FL - Groups plead for Nicaraguan asylum seeker not to be deported
Adriana Gomez Licon, Associated Press Updated 4:13 pm, Wednesday, April 19, 2017
MIAMI (AP) — Immigrant rights groups pleaded Wednesday for federal officials to halt the deportation of a Nicaraguan man appealing for asylum and demanded an investigation into an alleged increase in detentions when immigrants show up for routine appointments in South Florida.
Espilvio Sanchez-Benavidez faced deportation after appearing at a U.S. Immigration and Customs Enforcement office near Fort Lauderdale for a regular check-in, his family says.
"He wasn't afraid. It was a routine check-in, and nothing had ever happened," said Wendy Garcia, his Honduran wife and mother of his 3-year-old daughter who was born in the U.S. But five hours after her husband's appointment, Garcia received a frantic phone call saying he was detained and was going to be deported.
The 25-year-old man applied for asylum in 2013 when he arrived through the Mexico border after receiving death threats following the killing of two relatives. A decision is pending after Sanchez-Benavidez appealed when asylum was denied in 2015 for lack of evidence.
He is not the only one detained while checking in with ICE. Activists rallied by Washington-based organization United We Dream on Wednesday submitted a document bearing more than 9,500 signatures to U.S. Reps.
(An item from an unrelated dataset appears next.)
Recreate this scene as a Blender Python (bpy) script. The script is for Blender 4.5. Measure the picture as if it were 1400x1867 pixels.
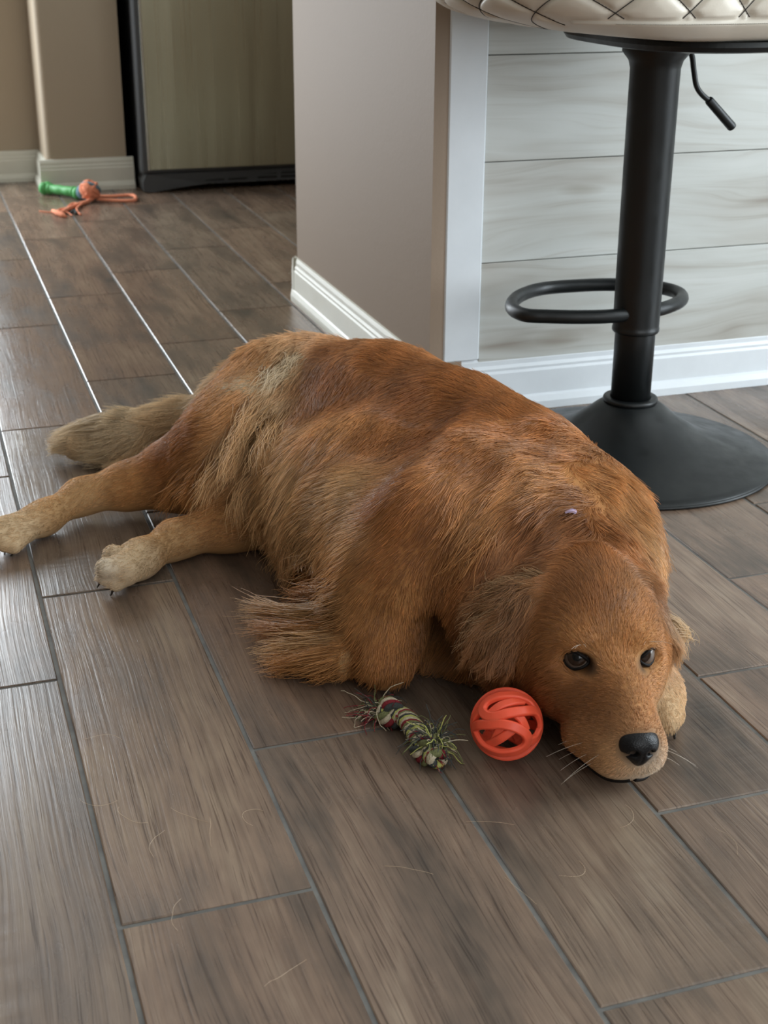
import bpy, bmesh, math, random
import numpy as np
from mathutils import Vector, Matrix, kdtree
random.seed(7); rng = np.random.default_rng(7)
scene = bpy.context.scene
COL = scene.collection
for o in list(bpy.data.objects): bpy.data.objects.remove(o)

# ------------------------------------------------------------------ camera
U = 0.157                                   # plank width incl. grout joint (6 inch plank)
cam_d = bpy.data.cameras.new('camera'); cam = bpy.data.objects.new('camera', cam_d); COL.objects.link(cam)
cam_d.sensor_fit = 'HORIZONTAL'; cam_d.sensor_width = 36.0; cam_d.lens = 36.0*2562.36/1400.0
cam_d.clip_start = 0.05
cam_d.dof.use_dof = True; cam_d.dof.focus_distance = 1.42; cam_d.dof.aperture_fstop = 16.0
yaw, pitch, roll = 0.3225963535, 0.3953478667, 0.0055239335
fw = Vector((math.sin(yaw)*math.cos(pitch), math.cos(yaw)*math.cos(pitch), -math.sin(pitch)))
rt = Vector((math.cos(yaw), -math.sin(yaw), 0)); up = rt.cross(fw)
r2 = math.cos(roll)*rt + math.sin(roll)*up; u2 = -math.sin(roll)*rt + math.cos(roll)*up
cam.matrix_world = Matrix(((r2.x, u2.x, -fw.x, -0.5495205*U), (r2.y, u2.y, -fw.y, 0.0), (r2.z, u2.z, -fw.z, 4.5672514*U), (0, 0, 0, 1)))
scene.camera = cam

# ------------------------------------------------------------------ world, lights, exposure
world = bpy.data.worlds.new('daylight'); scene.world = world; world.use_nodes = True
bg = world.node_tree.nodes['Background']; bg.inputs[0].default_value = (0.75, 0.87, 1.0, 1); bg.inputs[1].default_value = 1.0
def area(name, loc, direction, sx, sy, power, color):
    d = bpy.data.lights.new(name, 'AREA'); d.shape = 'RECTANGLE'; d.size = sx; d.size_y = sy; d.energy = power; d.color = color
    o = bpy.data.objects.new(name, d); COL.objects.link(o); o.location = loc
    o.rotation_euler = Vector(direction).to_track_quat('-Z', 'Z').to_euler(); return o
# daylight coming in through the window on the right, the window behind the camera and the patio door in the kitchen's back wall
area('window_light_right', (3.13, 0.35, 1.25), (-1, 0, 0), 2.2, 1.7, 88, (0.84, 0.94, 1.0))
area('window_light_rear', (1.0, -2.13, 1.45), (0, 1, 0), 2.4, 1.5, 22, (0.98, 0.98, 0.97))
area('door_light_back', (-0.44, 4.40, 1.06), (0, -1, 0), 0.9, 1.98, 52, (0.88, 0.95, 1.0))
scene.view_settings.view_transform = 'Standard'; scene.view_settings.look = 'None'
scene.view_settings.gamma = 1.0; scene.view_settings.use_curve_mapping = False
scene.view_settings.exposure = 0.32
cy = scene.cycles; cy.max_bounces = 6; cy.diffuse_bounces = 2; cy.glossy_bounces = 2; cy.transmission_bounces = 6; cy.adaptive_threshold = 0.045

# ------------------------------------------------------------------ helpers
def lin(r, g, b):
    f = lambda c: c/12.92 if c <= 0.04045 else ((c+0.055)/1.055)**2.4
    return (f(r/255), f(g/255), f(b/255), 1)
MATS = {}
def mat(name, color=(0.8, 0.8, 0.8, 1), rough=0.5, metal=0.0, spec=0.5, **kw):
    m = bpy.data.materials.new(name); m.use_nodes = True; MATS[name] = m
    b = m.node_tree.nodes['Principled BSDF']
    b.inputs['Base Color'].default_value = color; b.inputs['Roughness'].default_value = rough
    b.inputs['Metallic'].default_value = metal; b.inputs['Specular IOR Level'].default_value = spec
    for k, v in kw.items(): b.inputs[k].default_value = v
    return m
def N(m, typ, **props):
    n = m.node_tree.nodes.new(typ)
    for k, v in props.items(): setattr(n, k, v)
    return n
def L(m, a, b): m.node_tree.links.new(a, b)
def bsdf(m): return m.node_tree.nodes['Principled BSDF']
def ramp(m, fac, stops):
    r = N(m, 'ShaderNodeValToRGB'); L(m, fac, r.inputs[0]); e = r.color_ramp.elements
    while len(e) < len(stops): e.new(0.5)
    for el, (p, c) in zip(e, stops): el.position = p; el.color = c if len(c) == 4 else (*c, 1)
    return r.outputs[0]
def noise(m, vec, scale, detail=4, rough=0.55, w=None, dist=0.0):
    n = N(m, 'ShaderNodeTexNoise', noise_dimensions='4D' if w is not None else '3D')
    if vec is not None: L(m, vec, n.inputs['Vector'])
    if w is not None: L(m, w, n.inputs['W'])
    n.inputs['Scale'].default_value = scale; n.inputs['Detail'].default_value = detail
    n.inputs['Roughness'].default_value = rough; n.inputs['Distortion'].default_value = dist
    return n.outputs[0]
def mapping(m, src, scale=(1, 1, 1), loc=(0, 0, 0)):
    n = N(m, 'ShaderNodeMapping'); L(m, src, n.inputs[0]); n.inputs['Scale'].default_value = scale; n.inputs['Location'].default_value = loc
    return n.outputs[0]
def mixc(m, fac, a, b, blend='MIX'):
    n = N(m, 'ShaderNodeMix', data_type='RGBA', blend_type=blend)
    for i, v in ((0, fac), (6, a), (7, b)):
        if isinstance(v, (int, float)): n.inputs[i].default_value = v
        elif isinstance(v, tuple): n.inputs[i].default_value = v
        else: L(m, v, n.inputs[i])
    return n.outputs[2]
def math_(m, op, a, b=None, c=None):
    n = N(m, 'ShaderNodeMath', operation=op)
    for i, v in enumerate((a, b, c)):
        if v is None: continue
        if isinstance(v, (int, float)): n.inputs[i].default_value = v
        else: L(m, v, n.inputs[i])
    return n.outputs[0]
def bump(m, h, strength, dist=0.002, prev=None):
    n = N(m, 'ShaderNodeBump'); n.inputs['Strength'].default_value = strength; n.inputs['Distance'].default_value = dist
    L(m, h, n.inputs['Height'])
    if prev is not None: L(m, prev, n.inputs['Normal'])
    return n.outputs[0]

def obj(name, me, m=None, parent=None, smooth=False):
    if isinstance(me, bmesh.types.BMesh):
        bm = me; me = bpy.data.meshes.new(name); bm.to_mesh(me); bm.free()
    if m is not None and len(me.materials) == 0: me.materials.append(MATS[m] if isinstance(m, str) else m)
    if smooth: me.polygons.foreach_set('use_smooth', [True]*len(me.polygons))
    o = bpy.data.objects.new(name, me); COL.objects.link(o)
    if parent is not None: o.parent = parent
    return o
def empty(name, loc=(0, 0, 0)):
    o = bpy.data.objects.new(name, None); COL.objects.link(o); o.location = loc; return o
def tag(o, label=None, cat=None, group=None, kind=None):
    if label: o['label'] = label
    if cat: o['category'] = cat
    if group: o['group'] = group
    if kind: o['kind'] = kind
    return o
def box(bm, x0, x1, y0, y1, z0, z1):
    v = [bm.verts.new(p) for p in ((x0,y0,z0),(x1,y0,z0),(x1,y1,z0),(x0,y1,z0),(x0,y0,z1),(x1,y0,z1),(x1,y1,z1),(x0,y1,z1))]
    for f in ((3,2,1,0),(4,5,6,7),(0,1,5,4),(1,2,6,5),(2,3,7,6),(3,0,4,7)): bm.faces.new([v[i] for i in f])
    return bm
def boxm(*a): return box(bmesh.new(), *a)
def bevel_box(x0, x1, y0, y1, z0, z1, w, seg=2):
    bm = boxm(x0, x1, y0, y1, z0, z1)
    bmesh.ops.bevel(bm, geom=list(bm.edges), offset=w, segments=seg, affect='EDGES', profile=0.5); return bm
def mesh_pd(name, v, f):
    me = bpy.data.meshes.new(name); me.from_pydata([tuple(p) for p in v], [], [tuple(q) for q in f]); me.update(); return me
def lathe(profile, n=48, cx=0, cy=0, cap=True):
    bm = bmesh.new(); rings = []
    for r, z in profile:
        rings.append([bm.verts.new((cx+r*math.cos(2*math.pi*i/n), cy+r*math.sin(2*math.pi*i/n), z)) for i in range(n)])
    for a, b in zip(rings[:-1], rings[1:]):
        for i in range(n): bm.faces.new((a[i], a[(i+1) % n], b[(i+1) % n], b[i]))
    if cap:
        bm.faces.new(rings[0][::-1]); bm.faces.new(rings[-1])
    return bm
def catmull(pts, n=8, closed=False):
    P = [np.array(p, float) for p in pts]; out = []; m = len(P)
    segs = m if closed else m-1
    for i in range(segs):
        if closed: p0, p1, p2, p3 = P[(i-1) % m], P[i], P[(i+1) % m], P[(i+2) % m]
        else: p0, p1, p2, p3 = P[max(i-1, 0)], P[i], P[i+1], P[min(i+2, m-1)]
        for t in np.linspace(0, 1, n, endpoint=False):
            out.append(0.5*((2*p1)+(-p0+p2)*t+(2*p0-5*p1+4*p2-p3)*t*t+(-p0+3*p1-3*p2+p3)*t**3))
    if not closed: out.append(P[-1])
    return np.array(out)
def tube(bm, path, rad, n=8, closed=False, caps=True):
    P = np.asarray(path, float); m = len(P)
    rad = np.full(m, rad) if np.isscalar(rad) else np.asarray(rad)
    T = np.gradient(P, axis=0) if not closed else np.roll(P, -1, 0)-np.roll(P, 1, 0)
    T /= np.linalg.norm(T, axis=1)[:, None]+1e-12
    nn = np.cross(T[0], (0, 0, 1.0)); 
    if np.linalg.norm(nn) < 1e-3: nn = np.cross(T[0], (1.0, 0, 0))
    rings = []
    for i in range(m):
        nn = nn-T[i]*(nn@T[i]); nn /= np.linalg.norm(nn)+1e-12; bb = np.cross(T[i], nn)
        rings.append([bm.verts.new(P[i]+rad[i]*(math.cos(a)*nn+math.sin(a)*bb)) for a in np.linspace(0, 2*math.pi, n, endpoint=False)])
    for i in range(m if closed else m-1):
        a, b = rings[i], rings[(i+1) % m]
        if closed and i == m-1:      # align the seam
            k = min(range(n), key=lambda q: (b[q].co-a[0].co).length); b = b[k:]+b[:k]
        for j in range(n): bm.faces.new((a[j], a[(j+1) % n], b[(j+1) % n], b[j]))
    if caps and not closed: bm.faces.new(rings[0][::-1]); bm.faces.new(rings[-1])
    return bm
def extrude_profile(prof, p0, p1, out):
    """profile points (d outwards, z up) swept from p0 to p1; out = horizontal outward unit vector"""
    bm = bmesh.new(); A = []; B = []
    for d, z in prof:
        A.append(bm.verts.new((p0[0]+out[0]*d, p0[1]+out[1]*d, z))); B.append(bm.verts.new((p1[0]+out[0]*d, p1[1]+out[1]*d, z)))
    n = len(prof)
    for i in range(n): bm.faces.new((A[i], A[(i+1) % n], B[(i+1) % n], B[i]))
    bm.faces.new(A[::-1]); bm.faces.new(B); bmesh.ops.recalc_face_normals(bm, faces=bm.faces[:]); return bm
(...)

Ileana Ros-Lehtinen and Carlos Curbelo of Florida, asking them to help free Sanchez-Benavidez and to probe an alleged spike in detentions after routine check-ins at the South Florida ICE office.
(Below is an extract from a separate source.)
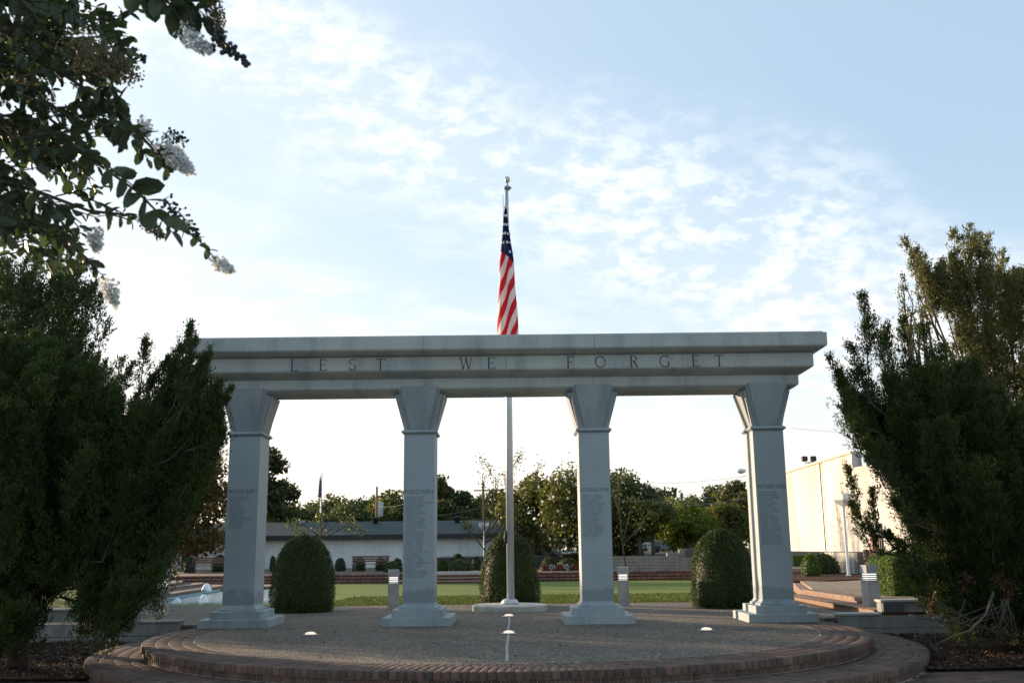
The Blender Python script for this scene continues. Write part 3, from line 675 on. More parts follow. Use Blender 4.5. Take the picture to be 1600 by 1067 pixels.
for (x, y, h, lb) in ((-4.72, 22.85, 1.62, 'clipped dome bush between the first and second columns'), (-.12, 24.0, 1.68, 'clipped dome bush right behind the flagpole'), (4.62, 22.75, 1.66, 'clipped dome bush left of the last column')):
    shrub('topiary_bush', (x, y, 0), .70, h, BOX, lb, 'topiary bush', 'clipped dome bushes behind the colonnade', n=36000, lf=.033, lump=.024, power=2.6 if y > 23.5 else 3.3)
hb = shrub('round_bush', (11.7, 38.8, zr), .66, .72, BOX, 'rounded green bush beneath the pale warehouse wall', n=4000, lf=.06, lump=.04)
shrub('upright_bush', (10.3, 35.5, zr), .30, .75, BOXY, 'small yellow green bush beside the last column', n=1500, lf=.07, lump=.1)
def hedge(name, x0, x1, y0, y1, z0, z1, mat, label, n=9000, lf=.05):
    root = tag(empty(name, ((x0+x1)/2, (y0+y1)/2, z0)), label, 'hedge'); hx, hy, h = (x1-x0)/2, (y1-y0)/2, z1-z0
    Pn = rng.uniform(-1, 1, (n, 3)); f = rng.integers(0, 5, n)
    for i, (ax, s_) in enumerate(((0, -1), (0, 1), (1, -1), (1, 1), (2, 1))): Pn[f == i, ax] = s_
    Nn = np.zeros((n, 3)); 
    for i, (ax, s_) in enumerate(((0, -1), (0, 1), (1, -1), (1, 1), (2, 1))): Nn[f == i, ax] = s_
    Pn = Pn*[hx, hy, h/2]+[0, 0, h/2]+Nn*rng.normal(0, .03, n)[:, None]
    quads('foliage', cards(Pn, unit(Nn*.5+rdir(n)), lf*1.1, lf*.65, unit(Nn+rdir(n)*.7)), mat, root)
    MB().box(-hx*.9, hx*.9, -hy*.9, hy*.9, 0, h*.93).build('inner_growth', mat, root); return root
hedge('clipped_hedge', 12.95, 15.5, 35.6, 36.4, zr, 1.02, BOXY, 'low box hedge behind the bench on the right')
p = onz(1395, 931, zr); hedge('tall_hedge', p.x, p.x+1.6, p.y, p.y+1.3, zr-.1, 1.02, BOXY, 'bright green hedge block at the edge of the right juniper')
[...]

After the demonstration, activists said they learned the man was deported earlier on Wednesday. Immigration authorities didn't immediately confirm the report.
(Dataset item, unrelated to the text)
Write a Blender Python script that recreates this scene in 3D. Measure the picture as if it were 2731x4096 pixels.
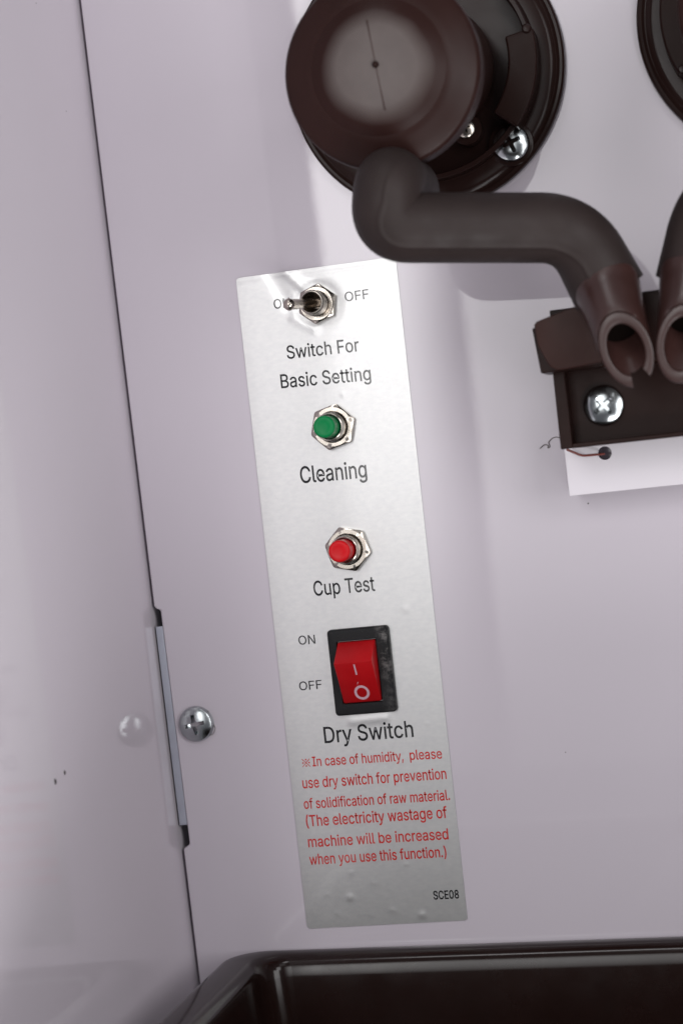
import bpy, bmesh, math, random
from mathutils import Vector, Matrix
random.seed(5)
for o in list(bpy.data.objects):
    bpy.data.objects.remove(o)
S = bpy.context.scene
C = S.collection
MM = 0.001
PI = math.pi

# Working axes, in millimetres from the label's upper corner: x along the panel, y up the panel, z out of the panel.
def W(x, y, z=0.0):
    return Vector((x * MM, -z * MM, y * MM))

# ------------------------------------------------------------------ camera, light, exposure
cam = bpy.data.cameras.new('camera')
co = bpy.data.objects.new('camera', cam)
C.objects.link(co)
S.camera = co
Rr = ((0.9685792, -0.1084643, -0.2238075), (0.1018641, 0.9939587, -0.0408636), (0.2268876, 0.0167817, 0.9737763))
cols = [W(*r) / MM for r in Rr]
m = Matrix([[cols[j][i] for j in range(3)] for i in range(3)]).to_4x4()
m.translation = W(123.82, -51.87, 445.93)
co.matrix_world = m
cam.sensor_fit = 'VERTICAL'
cam.sensor_height = 36.0
cam.sensor_width = 24.0
cam.lens = 66.31
cam.clip_start = 0.02
cam.clip_end = 20.0
cam.dof.use_dof = True
cam.dof.focus_distance = 0.452
cam.dof.aperture_fstop = 15.0

w = bpy.data.worlds.new('World')
S.world = w
w.use_nodes = True
w.node_tree.nodes['Background'].inputs[0].default_value = (0.86, 0.86, 0.95, 1)
w.node_tree.nodes['Background'].inputs[1].default_value = 0.15

def area(name, loc, target, sx, sy, radiance, col=(1, 1, 1), fall=None):
    """rectangular lamp; fall = [(axis, p0, v0, p1, v1)]: a softbox whose face brightens from one side to the other"""
    l = bpy.data.lights.new(name, 'AREA')
    l.shape = 'RECTANGLE'
    l.size, l.size_y = sx * MM, sy * MM
    l.energy = radiance * 2.05 * PI * (sx * MM) * (sy * MM)     # power that gives the face this radiance
    l.color = col
    if fall:
        l.use_nodes = True
        t = l.node_tree
        em = next(n for n in t.nodes if n.type == 'EMISSION')
        g = t.nodes.new('ShaderNodeNewGeometry')
        sp = t.nodes.new('ShaderNodeSeparateXYZ')
        t.links.new(g.outputs['Parametric'], sp.inputs[0])
        out = None
        for f in fall:
            mr = t.nodes.new('ShaderNodeMapRange')
            mr.interpolation_type = 'SMOOTHSTEP'
            for k, v in zip((1, 3, 2, 4), f[1:]):
                mr.inputs[k].default_value = v
            t.links.new(sp.outputs[f[0]], mr.inputs[0])
            if out is None:
                out = mr.outputs[0]
            else:
                mu = t.nodes.new('ShaderNodeMath')
                mu.operation = 'MULTIPLY'
                t.links.new(out, mu.inputs[0]); t.links.new(mr.outputs[0], mu.inputs[1])
                out = mu.outputs[0]
        t.links.new(out, em.inputs['Strength'])
    o = bpy.data.objects.new(name, l)
    C.objects.link(o)
    o.location = W(*loc)
    zz = (W(*loc) - W(*target)).normalized()
    xx = Vector((0, 0, 1)).cross(zz).normalized()
    yy = zz.cross(xx)
    o.matrix_world = Matrix([[xx[i], yy[i], zz[i], W(*loc)[i]] for i in range(3)] + [[0, 0, 0, 1]])
    return o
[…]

People with deportation orders or pending immigration cases are obligated to show up for regular visits with ICE. Until now, their deportations generally have been delayed if they were in good standing. But advocates and lawyers are noticing an increase in detentions.
"It's outrageous that people who are looking to be free, asylees and refugees are being detained and deported by this administration," said Ricardo Campos, regional director of United We Dream.
Maytee Sanz, congresswoman Ros-Lehtinen's chief of staff, said on Wednesday that her office received reports of five cases this week of people checking in with ICE with an order of supervision who were detained and are now facing deportation.
"The potential for detention and deportation has always been there. I think that five cases in one week is certainly something new. It's not that we haven't seen it before but certainly not five cases within that same week," Sanz said.
One of them is Charles Rodriguez, a 40-year-old Nicaraguan church minister, who checked in with ICE on March 14 and was taken into custody. His wife Elissett Saenz received a call from him early Wednesday that he was set to be deported.
"He sounded terrified but he still has faith in God that things will be resolved," she said holding their 1-year-old boy on her hip before breaking into tears.
An ICE spokesman said the agency doesn't track detentions that result from check-ins and said that deportations are subject to ICE's discretion.
"ICE will no longer exempt classes or categories of removable aliens from potential enforcement," said ICE spokesman Bryan Cox.